The closest simple solution I found was the following: the entity rotates around the point 30.5 ~ 30.5; but it again relies on knowing the distance to the player (note the 10 block offset):

execute positioned 30.5 ~ 30.5 facing entity @s feet run teleport @s ^10 ^ ^

This is a bit of a mess of a post, I did my best to share everything I've tried so far. If anyone has any ideas on how to this in a simpler fashion I'd love to hear your thoughts. Here is a brief summary of my intentions: Rotate the entity...

  • ...around a fixed, known point; like 30.5 ~ 30.5
  • ...when the entity is an arbitrary distance away, be it 5, 10 or 1412.2222 blocks, from that point.

If I understand it right, you want to mirror E on P to get E'. That's basically just the same as moving E to P and then moving the same distance again in the same direction.

To also change the viewing direction, you can simply add 180°. Minecraft will already handle the cases over 360° properly for you. Unlike the movement, this would get more complicated in 3D.

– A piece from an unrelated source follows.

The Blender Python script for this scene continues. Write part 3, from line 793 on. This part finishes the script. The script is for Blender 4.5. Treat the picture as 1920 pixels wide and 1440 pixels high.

Actually figuring out the distance between E and P and getting that to be usable in commands is the difficult part. Luckily I did something similar already here.
The steps are:
(0. Preparation)

  1. Get coordinates of the entity at E and the location P into scoreboards.
  2. Subtract the E scores from the P scores to get the difference/distance. I'll actually do this by multiplying the E scores with -1, then adding P to them, that way I can do it for multiple entities at once.
  3. Add that to the P scores to get E'.
  4. Write that back into the entity to move it.
  5. Rotate it.

The commands for that, in this example rotating every armour stand around x=12 z=34 (with 0.02 blocks precision):

/scoreboard objectives add const dummy
/scoreboard objectives add x dummy
/scoreboard objectives add z dummy
/scoreboard players set -1 const -1

/scoreboard players set P x 600
/scoreboard players set P z 1700
/execute as @e[type=armor_stand] store result score @s x run data get entity @s Pos[0] 50
/execute as @e[type=armor_stand] store result score @s z run data get entity @s Pos[2] 50

/scoreboard players operation @e[type=armor_stand] x *= -1 const
/scoreboard players operation @e[type=armor_stand] z *= -1 const
/scoreboard players operation @e[type=armor_stand] x += P x
/scoreboard players operation @e[type=armor_stand] z += P z

/scoreboard players operation @e[type=armor_stand] x += P x
/scoreboard players operation @e[type=armor_stand] z += P z

/execute as @e[type=armor_stand] store result entity @s Pos[0] double 0.02 run scoreboard players get @s x
/execute as @e[type=armor_stand] store result entity @s Pos[2] double 0.02 run scoreboard players get @s z

/execute as @e[type=armor_stand] at @s run tp @s ~ ~ ~ ~180 ~

Some more explanation:

  • Using a scoreboard named const for numbers is somewhat of a coding standard in Minecraft commands.
  • Scoreboards only hold integers, so you need to multiply the coordinates by 50 and later by 0.02 to get higher precision. That gives you 12*50=600 and 34*50=1700.
  • Pos is an array with the X, Y and Z coordinate in it. If the entity is not a player, you can write into it to teleport the entity. If it is a player, you'll need to use a dummy entity and teleport the player to it afterwards (in the same tick if it goes into unloaded chunks).
  • I've used the name "E" from your post. You would probably want to choose a better fake player name. "E" could in theory be a very old player name, I think. You can start it with e.g. $ to prevent such collisions or with #, which also hides it from scoreboard displays.